Demir rayların üzerinde süzülen bir zaman makinesi gibi... Tarihin, edebiyatın ve nostaljinin izlerini taşıyan Venice Simplon Orient Express, Avrupa'nın kalbinden yola çıkarak Edirne'ye ulaştı. Agatha Christie’nin kaleminden çıkıp dünya okurlarının hayalinde yer eden tren, bu kez gerçek bir yolculukla Kapıkule’den Türkiye’ye giriş yaptı.

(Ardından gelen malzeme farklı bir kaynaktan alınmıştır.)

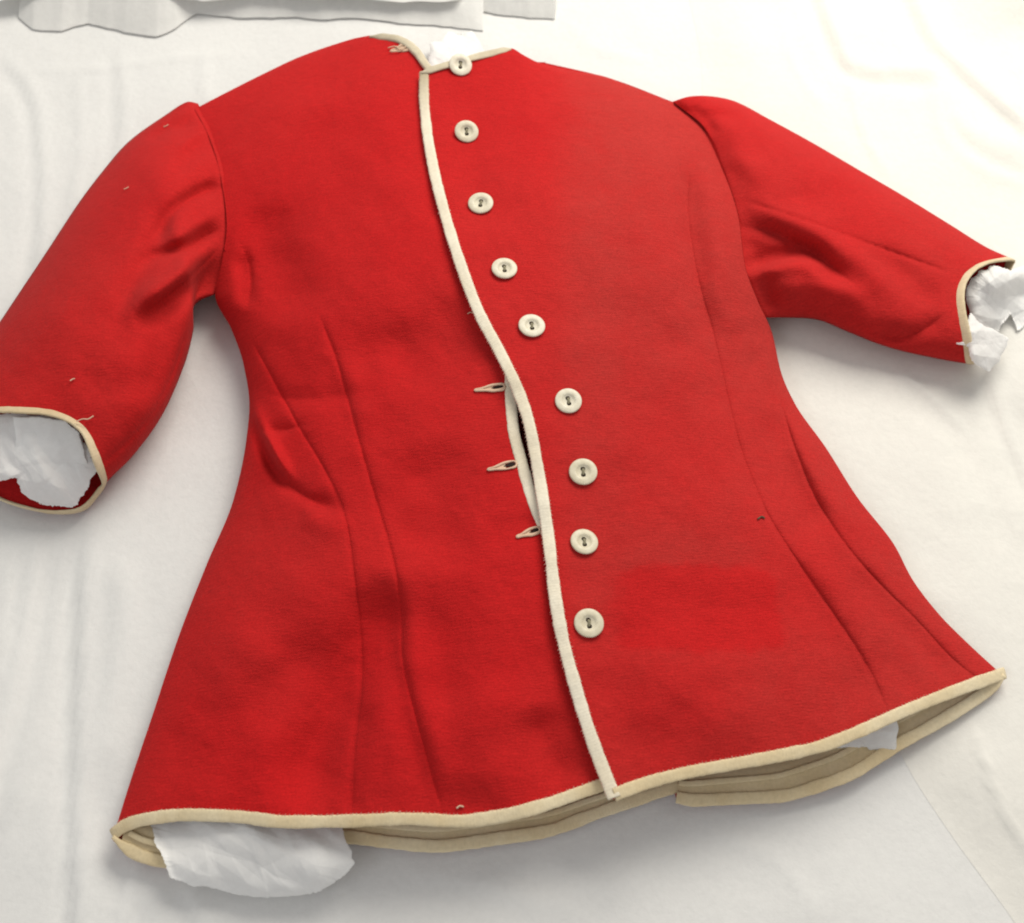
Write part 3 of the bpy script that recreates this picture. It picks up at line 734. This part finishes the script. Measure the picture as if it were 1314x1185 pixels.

Paris’ten 30 Mayıs’ta hareket eden tren; Macaristan’ın başkenti Budapeşte ve Romanya’nın başkenti Bükreş üzerinden, sabah saatlerinde Edirne’deki Kapıkule Tren Garı’na ulaştı. Karşılaması da gelişine yaraşır şekilde oldu. Tren Garı’nda yerel halk oyunları ekibi, davul-zurna eşliğinde yolcuları geleneksel bir gösteriyle karşıladı. Farklı ülkelerden gelen yolcular, ritme kendilerini kaptırarak gösteriye katıldı. Bu coşkulu karşılama, trenin taşıdığı zarafetle birleşince ortaya adeta sinematografik bir sahne çıktı.

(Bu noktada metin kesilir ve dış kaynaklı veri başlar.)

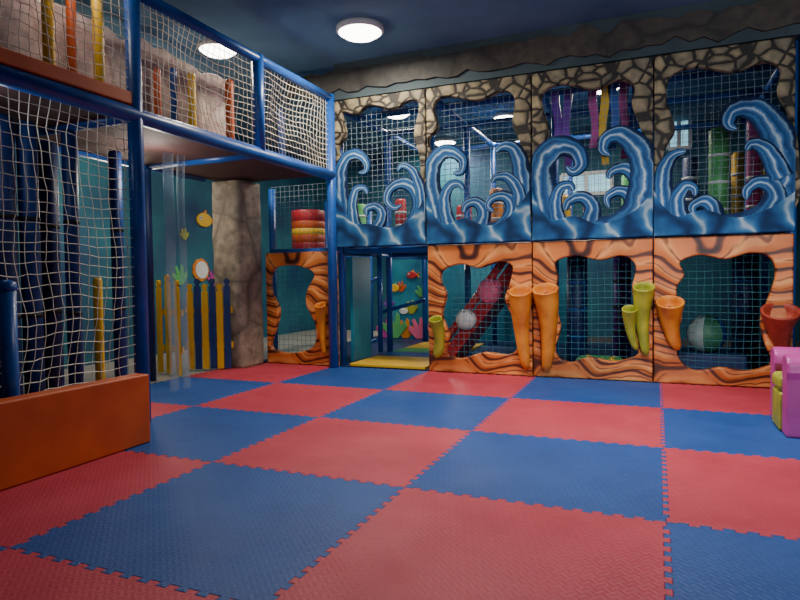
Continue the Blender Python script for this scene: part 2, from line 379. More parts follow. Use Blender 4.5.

64 yolcusuyla Türkiye’ye giriş yapan tren, sadece bir ulaşım aracı değil, aynı zamanda tarihsel bir anlatı gibi ilerliyor. İlk kez 1883 yılında seferine başlayan Orient Express, dönemin aristokrat yolcularını İstanbul’a taşırken Doğu ile Batı’nın kesişiminde benzersiz bir yolculuk deneyimi sunuyordu. Bugün ise bu tarihi rota, çağdaş bir gezginin nostaljik arayışını ve kültürel keşif tutkusunu beslemeye devam ediyor.
Edirne’den İstanbul’a doğru yolculuğunu sürdüren Orient Express’in yolcuları, Türkiye’de geçirecekleri günlerde Boğaz’ın kıyılarında dolaşacak, kentin tarih kokan sokaklarında gezinecek ve Osmanlı’dan günümüze uzanan zengin bir kültürel dokuyla karşılaşacak. Trenin Türkiye rotası boyunca yaşattığı deneyim, her bir yolcunun zihninde yeni bir hikâye olarak yerini alacak.
8 Haziran akşamı İstanbul’dan Paris’e dönecek olan tren, yolcularıyla birlikte sadece coğrafyaları değil, zamanları da birbirine bağlamaya devam edecek.